Tip #no.1 Oh hail the mighty Post It Note

Quite frankly, these are gifts from wise sages known as trees. They donate their bodies to the cause so I try to use them wisely and as sparingly as possible. From the little tabs you can get to help you navigate or proof/edit an document, right up to the larger ‘don’t forget’ and ‘in ya face’, monitor perfect creations – I just can’t be done with them. Paired perfect with the trusty sharpie pen and some neat hand writing – I dare say that they can even be a thing of beauty, that is if you don’t go overboard and plaster them everywhere!
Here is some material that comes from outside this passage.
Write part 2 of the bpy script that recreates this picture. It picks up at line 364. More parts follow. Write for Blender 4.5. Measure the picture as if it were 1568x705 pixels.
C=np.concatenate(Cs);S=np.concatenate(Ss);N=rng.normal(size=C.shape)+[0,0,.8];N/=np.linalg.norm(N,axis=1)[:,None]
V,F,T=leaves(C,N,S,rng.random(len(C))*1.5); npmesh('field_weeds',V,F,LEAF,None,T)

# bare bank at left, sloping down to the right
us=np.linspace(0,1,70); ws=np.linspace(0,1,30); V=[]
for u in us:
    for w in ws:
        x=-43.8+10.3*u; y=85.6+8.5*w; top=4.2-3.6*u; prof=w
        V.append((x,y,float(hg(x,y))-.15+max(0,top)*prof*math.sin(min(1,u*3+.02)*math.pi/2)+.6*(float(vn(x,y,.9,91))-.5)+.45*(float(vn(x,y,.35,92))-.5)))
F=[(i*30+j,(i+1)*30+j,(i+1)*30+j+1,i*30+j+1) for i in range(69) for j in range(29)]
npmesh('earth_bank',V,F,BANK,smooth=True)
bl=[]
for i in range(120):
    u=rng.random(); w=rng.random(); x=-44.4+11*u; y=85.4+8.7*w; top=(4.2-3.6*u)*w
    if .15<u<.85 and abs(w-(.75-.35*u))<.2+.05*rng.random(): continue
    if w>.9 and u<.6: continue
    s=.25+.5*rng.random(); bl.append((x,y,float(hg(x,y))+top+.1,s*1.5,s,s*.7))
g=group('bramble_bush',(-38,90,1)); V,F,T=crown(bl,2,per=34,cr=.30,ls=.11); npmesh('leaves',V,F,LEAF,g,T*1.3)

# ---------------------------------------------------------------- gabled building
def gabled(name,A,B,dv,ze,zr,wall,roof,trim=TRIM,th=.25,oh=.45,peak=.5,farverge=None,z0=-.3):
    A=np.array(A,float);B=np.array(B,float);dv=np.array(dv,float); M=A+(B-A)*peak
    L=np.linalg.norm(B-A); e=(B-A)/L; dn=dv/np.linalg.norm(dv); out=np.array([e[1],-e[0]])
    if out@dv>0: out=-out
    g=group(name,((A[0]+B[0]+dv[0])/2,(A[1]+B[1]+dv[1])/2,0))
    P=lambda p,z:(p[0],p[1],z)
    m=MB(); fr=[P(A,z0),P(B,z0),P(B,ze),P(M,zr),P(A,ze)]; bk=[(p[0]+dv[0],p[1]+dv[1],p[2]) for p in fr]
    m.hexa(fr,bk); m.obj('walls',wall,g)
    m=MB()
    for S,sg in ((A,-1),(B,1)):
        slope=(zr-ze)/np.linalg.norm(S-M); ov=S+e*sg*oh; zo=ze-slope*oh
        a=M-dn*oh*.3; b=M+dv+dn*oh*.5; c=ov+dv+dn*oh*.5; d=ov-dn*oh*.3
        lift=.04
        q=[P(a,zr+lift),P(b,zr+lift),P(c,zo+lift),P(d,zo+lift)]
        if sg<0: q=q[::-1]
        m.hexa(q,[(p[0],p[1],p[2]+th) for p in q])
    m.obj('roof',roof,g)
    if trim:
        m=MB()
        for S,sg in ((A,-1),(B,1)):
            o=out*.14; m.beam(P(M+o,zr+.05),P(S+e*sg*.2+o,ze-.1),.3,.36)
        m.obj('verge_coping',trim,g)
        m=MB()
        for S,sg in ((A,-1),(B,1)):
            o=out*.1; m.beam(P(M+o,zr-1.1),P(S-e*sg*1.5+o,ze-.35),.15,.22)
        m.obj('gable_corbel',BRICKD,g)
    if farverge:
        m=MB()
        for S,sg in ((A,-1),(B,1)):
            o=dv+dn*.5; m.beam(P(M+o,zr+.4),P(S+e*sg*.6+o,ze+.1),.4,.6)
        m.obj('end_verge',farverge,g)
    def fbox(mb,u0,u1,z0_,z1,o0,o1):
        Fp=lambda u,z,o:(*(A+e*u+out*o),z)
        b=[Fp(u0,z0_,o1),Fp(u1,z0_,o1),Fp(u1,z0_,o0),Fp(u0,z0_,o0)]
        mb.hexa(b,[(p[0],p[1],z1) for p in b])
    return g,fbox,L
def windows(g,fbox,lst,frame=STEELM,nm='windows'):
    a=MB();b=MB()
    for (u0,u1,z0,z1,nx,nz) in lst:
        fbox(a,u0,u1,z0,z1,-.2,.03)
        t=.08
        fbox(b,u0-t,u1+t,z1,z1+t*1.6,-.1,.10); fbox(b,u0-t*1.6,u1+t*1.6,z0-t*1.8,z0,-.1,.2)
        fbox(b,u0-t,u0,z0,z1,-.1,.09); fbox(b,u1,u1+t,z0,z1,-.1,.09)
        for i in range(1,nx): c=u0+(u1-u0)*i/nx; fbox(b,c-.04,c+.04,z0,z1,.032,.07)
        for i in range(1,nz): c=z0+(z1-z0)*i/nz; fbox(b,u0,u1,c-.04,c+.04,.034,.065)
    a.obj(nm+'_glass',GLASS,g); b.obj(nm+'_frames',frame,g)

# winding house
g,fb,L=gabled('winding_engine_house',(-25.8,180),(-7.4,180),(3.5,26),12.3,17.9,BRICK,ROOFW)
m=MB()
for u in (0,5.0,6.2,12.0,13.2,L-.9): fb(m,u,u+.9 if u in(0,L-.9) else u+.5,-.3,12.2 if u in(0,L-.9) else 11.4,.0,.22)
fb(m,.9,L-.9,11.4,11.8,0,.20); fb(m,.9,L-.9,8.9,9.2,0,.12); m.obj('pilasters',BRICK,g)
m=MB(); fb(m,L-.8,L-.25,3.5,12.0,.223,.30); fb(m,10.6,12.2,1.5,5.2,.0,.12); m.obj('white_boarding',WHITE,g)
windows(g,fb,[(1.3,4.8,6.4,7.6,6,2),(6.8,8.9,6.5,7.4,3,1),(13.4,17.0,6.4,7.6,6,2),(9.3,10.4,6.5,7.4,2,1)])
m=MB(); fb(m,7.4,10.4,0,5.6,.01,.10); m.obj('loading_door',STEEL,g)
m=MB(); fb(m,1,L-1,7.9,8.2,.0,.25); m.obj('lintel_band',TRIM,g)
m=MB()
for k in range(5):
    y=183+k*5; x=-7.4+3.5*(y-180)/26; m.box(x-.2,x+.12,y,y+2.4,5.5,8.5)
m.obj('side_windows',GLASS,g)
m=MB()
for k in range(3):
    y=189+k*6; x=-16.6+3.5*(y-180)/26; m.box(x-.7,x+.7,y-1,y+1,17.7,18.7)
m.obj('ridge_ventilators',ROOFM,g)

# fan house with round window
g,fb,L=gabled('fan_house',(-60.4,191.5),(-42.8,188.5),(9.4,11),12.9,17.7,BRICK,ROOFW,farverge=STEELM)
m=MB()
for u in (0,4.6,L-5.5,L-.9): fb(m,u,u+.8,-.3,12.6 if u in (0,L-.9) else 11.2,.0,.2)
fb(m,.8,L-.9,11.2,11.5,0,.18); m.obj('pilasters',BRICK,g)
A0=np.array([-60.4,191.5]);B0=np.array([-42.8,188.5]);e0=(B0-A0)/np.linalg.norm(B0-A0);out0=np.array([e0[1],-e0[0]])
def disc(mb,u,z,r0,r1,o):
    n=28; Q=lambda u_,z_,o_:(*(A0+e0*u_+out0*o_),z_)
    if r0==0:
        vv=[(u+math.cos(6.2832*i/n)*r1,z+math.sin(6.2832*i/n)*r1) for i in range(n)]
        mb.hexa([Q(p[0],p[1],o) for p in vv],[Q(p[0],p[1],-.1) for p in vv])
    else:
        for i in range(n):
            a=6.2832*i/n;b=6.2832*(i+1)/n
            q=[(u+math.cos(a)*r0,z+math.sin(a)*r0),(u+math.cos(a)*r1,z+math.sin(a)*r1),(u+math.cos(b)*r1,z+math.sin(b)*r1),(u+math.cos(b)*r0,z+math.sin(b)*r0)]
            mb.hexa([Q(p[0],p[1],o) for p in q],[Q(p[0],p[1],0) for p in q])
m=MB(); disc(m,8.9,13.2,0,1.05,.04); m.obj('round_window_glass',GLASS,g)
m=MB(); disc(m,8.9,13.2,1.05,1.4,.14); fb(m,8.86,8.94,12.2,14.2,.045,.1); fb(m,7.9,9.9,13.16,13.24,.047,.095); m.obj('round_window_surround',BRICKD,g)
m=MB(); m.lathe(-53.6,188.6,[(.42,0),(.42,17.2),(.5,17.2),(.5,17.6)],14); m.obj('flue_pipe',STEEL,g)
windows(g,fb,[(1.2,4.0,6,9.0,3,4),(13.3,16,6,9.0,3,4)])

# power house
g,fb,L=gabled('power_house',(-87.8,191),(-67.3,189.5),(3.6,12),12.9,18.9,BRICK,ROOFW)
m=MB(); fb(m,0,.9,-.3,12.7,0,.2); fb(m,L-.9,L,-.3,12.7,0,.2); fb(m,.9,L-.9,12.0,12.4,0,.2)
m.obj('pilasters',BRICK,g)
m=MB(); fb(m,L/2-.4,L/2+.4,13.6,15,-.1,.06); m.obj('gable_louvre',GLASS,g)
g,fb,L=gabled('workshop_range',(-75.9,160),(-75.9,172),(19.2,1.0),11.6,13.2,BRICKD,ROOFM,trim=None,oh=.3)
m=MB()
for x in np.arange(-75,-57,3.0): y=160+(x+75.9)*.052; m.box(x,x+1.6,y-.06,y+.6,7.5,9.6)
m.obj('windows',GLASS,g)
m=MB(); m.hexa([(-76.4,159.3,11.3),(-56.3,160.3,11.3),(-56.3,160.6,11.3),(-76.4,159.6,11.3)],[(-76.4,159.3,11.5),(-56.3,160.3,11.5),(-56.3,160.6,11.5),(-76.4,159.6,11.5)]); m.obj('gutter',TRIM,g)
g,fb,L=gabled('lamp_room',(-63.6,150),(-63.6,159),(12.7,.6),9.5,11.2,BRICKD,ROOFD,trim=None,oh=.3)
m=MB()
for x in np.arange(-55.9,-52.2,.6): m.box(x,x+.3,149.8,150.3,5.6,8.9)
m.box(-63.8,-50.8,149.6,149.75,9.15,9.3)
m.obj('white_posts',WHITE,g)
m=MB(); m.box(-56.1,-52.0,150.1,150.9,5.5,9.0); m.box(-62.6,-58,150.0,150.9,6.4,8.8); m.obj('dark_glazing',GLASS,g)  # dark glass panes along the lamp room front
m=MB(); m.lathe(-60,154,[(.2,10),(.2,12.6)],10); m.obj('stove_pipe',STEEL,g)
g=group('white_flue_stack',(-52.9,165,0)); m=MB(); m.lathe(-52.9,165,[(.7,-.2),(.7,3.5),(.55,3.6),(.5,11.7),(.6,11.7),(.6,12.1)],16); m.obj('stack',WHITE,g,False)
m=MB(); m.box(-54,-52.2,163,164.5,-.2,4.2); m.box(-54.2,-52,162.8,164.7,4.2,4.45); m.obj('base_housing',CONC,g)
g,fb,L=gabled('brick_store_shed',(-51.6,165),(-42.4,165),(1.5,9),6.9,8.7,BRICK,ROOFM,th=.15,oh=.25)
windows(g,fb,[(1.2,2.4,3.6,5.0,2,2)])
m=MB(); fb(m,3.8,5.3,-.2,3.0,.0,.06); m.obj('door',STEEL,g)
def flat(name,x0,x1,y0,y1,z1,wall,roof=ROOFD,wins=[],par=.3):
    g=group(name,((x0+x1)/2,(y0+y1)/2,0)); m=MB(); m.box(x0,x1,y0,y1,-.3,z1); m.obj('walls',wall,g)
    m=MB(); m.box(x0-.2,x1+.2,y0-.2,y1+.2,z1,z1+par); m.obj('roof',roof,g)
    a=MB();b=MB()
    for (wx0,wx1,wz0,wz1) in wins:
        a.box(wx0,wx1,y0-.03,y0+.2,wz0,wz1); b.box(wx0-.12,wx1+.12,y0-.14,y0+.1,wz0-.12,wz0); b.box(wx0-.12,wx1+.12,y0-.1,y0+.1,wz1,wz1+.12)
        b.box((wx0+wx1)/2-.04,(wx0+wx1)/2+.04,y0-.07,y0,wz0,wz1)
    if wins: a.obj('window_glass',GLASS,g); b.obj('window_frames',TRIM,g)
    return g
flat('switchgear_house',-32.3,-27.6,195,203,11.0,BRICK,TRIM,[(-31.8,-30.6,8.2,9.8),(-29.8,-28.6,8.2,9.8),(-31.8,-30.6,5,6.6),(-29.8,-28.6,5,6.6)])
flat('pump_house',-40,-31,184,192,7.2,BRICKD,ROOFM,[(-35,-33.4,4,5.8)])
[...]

That is why I have must trusty A4 notepad on my desk at all times for my weekly ‘To Do List’ which has a line drawn down the right hand -creating a space dedicated to list any quick ‘Don’t forgets’ This ensures I don’t drown in a sea of post-it notes nor become single handled responsible for the destroying of the homes of several unamused Sloths in the Amazon Rainforest. Much to the pleasure of my boss who hates them, I cap the number of Post-its allowed on my desk to a max of 5 at any one time. Most often they are use to provide me with prompts or help me to install some useful working habits. I may also have a thing for colour and get joy from working at a tidy and beautiful desk (more on this at a later date and a book I have read called “Joy”) – so my post-its stash live on my desk at all times as a set of four colours – which happen to match the brands accent colours at work. Matchy match eat your heart out!

Obviously post-it notes have other uses, I for one would be lost without them when mapping out the navigation of a website, processing mapping or doing UX work, but my all time favourite has to be the below – they even now sell them made with left glued, right glued alternating leafs. Obviously use them once you have gone slinky crazy with them!

Did you know?
The idea for the Post-it note was conceived in 1974 by Arthur Fry. He was aware of an adhesive accidentally developed in 1968 by fellow 3M employee Spencer Silver. No application for the lightly sticky stuff was apparent until Fry’s idea. A classic example of one person’s failure turning into another’s success.